Concert dancing is different from club dancing. I feel like I'm stating obvious things but all this is new to me, I write it down to understand. In what way? The difference is the locus of attention, at the concert it is the stage, the artist, the performance. You dance in place, taking as much space as you can which is not much.

I remember, when I was a child, I came to Montreal to visit my grandparents and I attended a concert with my family. I remember being at a placid park with a slope, and a stage at the bottom of it. The musicians also fired up the crowd and the crowd was asking for more and more, so the musicians would say goodbye and after more chanting they would come back and "play just one more song". In my child's memory, they must have said goodbye and come back at least five times. Later on I questioned this memory because I had never seen a public that claims an artist so much, nor an artist that pleases his public so much... Until I experienced this concert again in Montreal. Perhaps it has to do with the people here.
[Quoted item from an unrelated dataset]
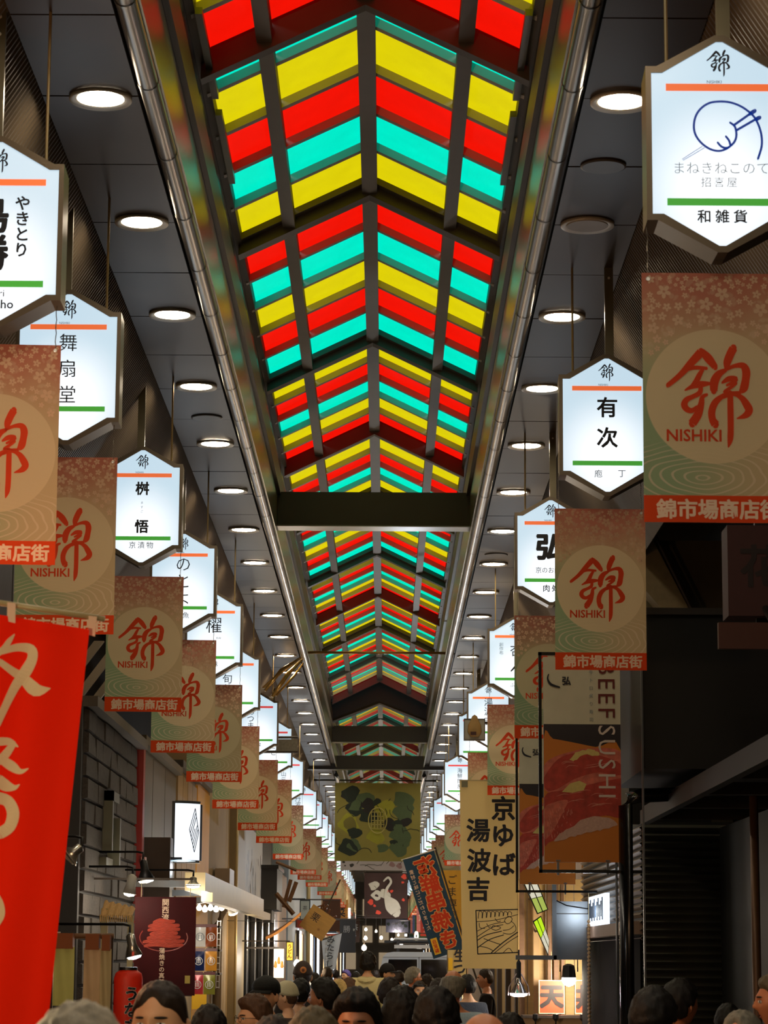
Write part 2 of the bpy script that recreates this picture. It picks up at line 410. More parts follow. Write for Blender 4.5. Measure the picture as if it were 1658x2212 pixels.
# ------------------------------------------------------------ lantern signs and market banners
LOGO = [  # brush strokes of the market's emblem, traced in banner pixels
 [(865,985,18),(960,905,22),(1050,805,30),(1125,722,34)],
 [(1130,715,24),(1180,770,34),(1232,840,24)],
 [(1020,865,8),(1075,845,16),(1165,850,13)],
 [(1135,860,14),(1110,900,20),(1085,950,22),(1050,985,12)],
 [(998,1022,7),(1060,990,20),(1120,975,26),(1185,968,14)],
 [(1120,985,16),(1110,1040,20),(1060,1070,18),(1010,1095,22),(990,1135,26),(1010,1170,24),(1050,1180,20),(1092,1150,14)],
 [(1165,1055,12),(1130,1075,18),(1120,1130,24),(1095,1210,32),(1050,1280,34)],
 [(1375,688,32),(1350,735,32),(1325,800,30),(1318,850,16)],
 [(1312,862,16),(1260,892,28),(1225,950,34),(1218,1025,28)],
 [(1310,858,14),(1380,828,16),(1445,825,26),(1470,870,32),(1465,935,30),(1450,1000,32),(1425,1030,18)],
 [(1285,960,10),(1335,930,22),(1388,928,20),(1368,955,16),(1320,980,10)],
 [(1390,962,14),(1345,1000,14),(1300,1032,12),(1350,1040,14),(1410,1035,12)],
 [(1330,1038,12),(1290,1062,18),(1232,1110,26),(1202,1180,28),(1205,1245,28),(1228,1285,34)],
 [(1290,1075,12),(1370,1050,14),(1430,1075,22),(1470,1130,30),(1488,1175,30),(1460,1213,24),(1395,1238,5)],
 [(1345,1040,22),(1345,1150,24),(1345,1300,24),(1340,1400,22),(1325,1462,5)]]
S = 1 / 1955.
def logo_mesh(scale, cx, cz, fn=None):
    mb = MB()
    for st in LOGO: mb.ribbon([((x - 1222) * S * scale + cx, (1070 - y) * S * scale + cz, w * S * scale) for x, y, w in st])
    if fn: mb.v = [(x, y + fn(x, z), z) for x, y, z in mb.v]
    return mb
BW = .56
def wavy(x, z): return .006 * math.sin(z * 5 + 1) + .004 * math.sin(x * 9)
def wavy2(x, z): return .012 * math.sin(z * 21) * (1 if z > 0 else 1) + .003 * math.sin(x * 9)
def banner_cloth_mat(name, tint):
    m = bpy.data.materials.new(name); m.use_nodes = True
    nt = m.node_tree; n = nt.nodes; l = nt.links; b = n['Principled BSDF']; b.inputs['Roughness'].default_value = .8; b.inputs['Specular IOR Level'].default_value = .15
    tc = n.new('ShaderNodeTexCoord'); sp = n.new('ShaderNodeSeparateXYZ'); l.new(tc.outputs['Object'], sp.inputs[0])
    def math_(op, a, b_=None, clamp=False):
        q = n.new('ShaderNodeMath'); q.operation = op; q.use_clamp = clamp
        for i, v in enumerate((a, b_)):
            if v is None: continue
            if hasattr(v, 'links'): l.new(v, q.inputs[i])
            else: q.inputs[i].default_value = v
        return q.outputs[0]
    def ramp(v, a, b_):
        q = n.new('ShaderNodeMapRange'); q.interpolation_type = 'SMOOTHSTEP'; l.new(v, q.inputs[0]); q.inputs[1].default_value = a; q.inputs[2].default_value = b_; return q.outputs[0]
    def mix(f, a, b_):
        q = n.new('ShaderNodeMix'); q.data_type = 'RGBA'; l.new(f, q.inputs['Factor'])
        for nm, v in (('A', a), ('B', b_)):
            if hasattr(v, 'links'): l.new(v, q.inputs[nm])
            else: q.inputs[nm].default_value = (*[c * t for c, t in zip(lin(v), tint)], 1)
        return q.outputs['Result']
    no = n.new('ShaderNodeTexNoise'); no.inputs['Scale'].default_value = 4; l.new(tc.outputs['Object'], no.inputs[0])
    x, z = sp.outputs[0], sp.outputs[2]
    zz = math_('ADD', z, math_('MULTIPLY', math_('SUBTRACT', no.outputs[0], .5), .25))
    green = math_('MULTIPLY', ramp(x, .22, -.2), ramp(zz, .78, .45))
    base = mix(green, (204, 180, 140), (150, 170, 132))
    pink = math_('MULTIPLY', ramp(zz, .62, 1.0), .9)
    base = mix(pink, base, (186, 104, 88))
    # blossoms
    vo = n.new('ShaderNodeTexVoronoi'); vo.inputs['Scale'].default_value = 17; l.new(tc.outputs['Object'], vo.inputs['Vector'])
    vv = n.new('ShaderNodeTexVoronoi'); vv.inputs['Scale'].default_value = 44; l.new(tc.outputs['Object'], vv.inputs['Vector'])
    fl = math_('MULTIPLY', ramp(vo.outputs['Distance'], .55, .42), ramp(vv.outputs['Distance'], .60, .40))
    fl = math_('MULTIPLY', fl, ramp(zz, .60, .74)); fl = math_('MULTIPLY', fl, .3)
    base = mix(fl, base, (228, 202, 170))
    # stream lines
    wv = n.new('ShaderNodeTexWave'); wv.wave_type = 'RINGS'; wv.rings_direction = 'SPHERICAL'; wv.inputs['Scale'].default_value = 7; wv.inputs['Distortion'].default_value = 7; wv.inputs['Detail'].default_value = 1; wv.inputs['Detail Scale'].default_value = .6
    mp = n.new('ShaderNodeMapping'); mp.inputs['Scale'].default_value = (1, 1, 2.4); mp.inputs['Location'].default_value = (.05, 0, -.42); l.new(tc.outputs['Object'], mp.inputs[0]); l.new(mp.outputs[0], wv.inputs[0])
    st = math_('MULTIPLY', ramp(wv.outputs['Fac'], .82, .95), math_('MULTIPLY', ramp(z, .34, .26), .6))
    base = mix(st, base, (226, 206, 176))
    # moon disc
    dx = math_('MULTIPLY', x, x); dz = math_('SUBTRACT', z, .502); dz = math_('MULTIPLY', dz, dz); rr = math_('SQRT', math_('ADD', dx, dz))
    disc = ramp(rr, .2705, .2665); disc = math_('MULTIPLY', disc, .9)
    base = mix(disc, base, (222, 200, 160))
    l.new(base, b.inputs['Base Color'])
    t = n.new('ShaderNodeBsdfTranslucent'); ms = n.new('ShaderNodeMixShader'); ms.inputs[0].default_value = .3
    l.new(base, t.inputs[0]); l.new(b.outputs[0], ms.inputs[1]); l.new(t.outputs[0], ms.inputs[2]); l.new(ms.outputs[0], n['Material Output'].inputs[0])
    return m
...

After the outdoor concerts were over close to 12pm I head to a nightclub where a DJ would play within the festivities of the Francos festival. I was quite hungry and thirsty already, I saw a Subway and got a $20 dollar sandwich with a combo. I reasoned that, if I didn't eat anything I wouldn't be able to withstand the night, so it was the same as if the nightclub charged an entrance fee and included a free sandwich with your ticket. Under this fantastical premise my sandwich was less expensive and more pleasant to eat.

When I arrived to the nightclub there was a long line of people waiting to get in. It was a pleasant wait because of all the people sight-seeing, but it was long. Around 45 minutes in, two guys asked me something in French. They looked latino so I asked if they spoke Spanish. They turned out to be Mexicans. We made good chemistry. Like the last time I hung out with Mexicans just being around people I feel I "know" makes me more relaxed. I told them to stay with me in line so that they wouldn't have to wait too long, because the line had grown even longer by then.

I went inside with them and after they got their beers (for me it was a another alcohol-free night) we danced a little bit. I pointed at a girl and I told one of the dudes "she's hot", he looked and made a double take, then pulled away from her. He told something to his other friend and they hurriedly excused themselves and left. It's ridiculous but for a moment I felt they had left because I had bored them, which is impossible because we were cracking jokes and laughing just minutes ago, it's simply an observation of a bias in my perception.

In any case, after a while I was glad because I could dance myself away without a concern about being with someone, besides it was obvious that these guys where on the prowl, not to say I was not, but that the focus of my night was to dance first and to connect second, and not the other way around.

Again, I danced alone, in a circle, with girls, with guys. I had imagined the dance floor very differently, sort of a place where you went to dance after you had asked a lady to go with you. Perhaps I'm too old or too naive, what I noticed this time is that your first responsibility is having fun with yourself and if you can do that you will have fun with other people.

A missed opportunity: I was dancing alone when a group of very hot girls and a single guy stood up to dance. I danced with them. A very hot girl was eyeing me, I thought she was way above my league. After a while of flirting and me not approaching, she sat down. When she left, she glared at me and I understood I had missed an invitation from a beautiful hostess, but I quickly shrugged it off without regret, in my view of things I'm learning the ropes of this game, I am already pushing my comfort zone and seeing this open new doors which I have not explored is exciting already. I don't have to walk through the door just yet.

I danced away all the night, along with people with whom I exchanged not one word but many dance moves and eye glances. At 3am as the club was emptying I went to the streets and made my way back home, satisfied that again I had enjoyed a night out dancing.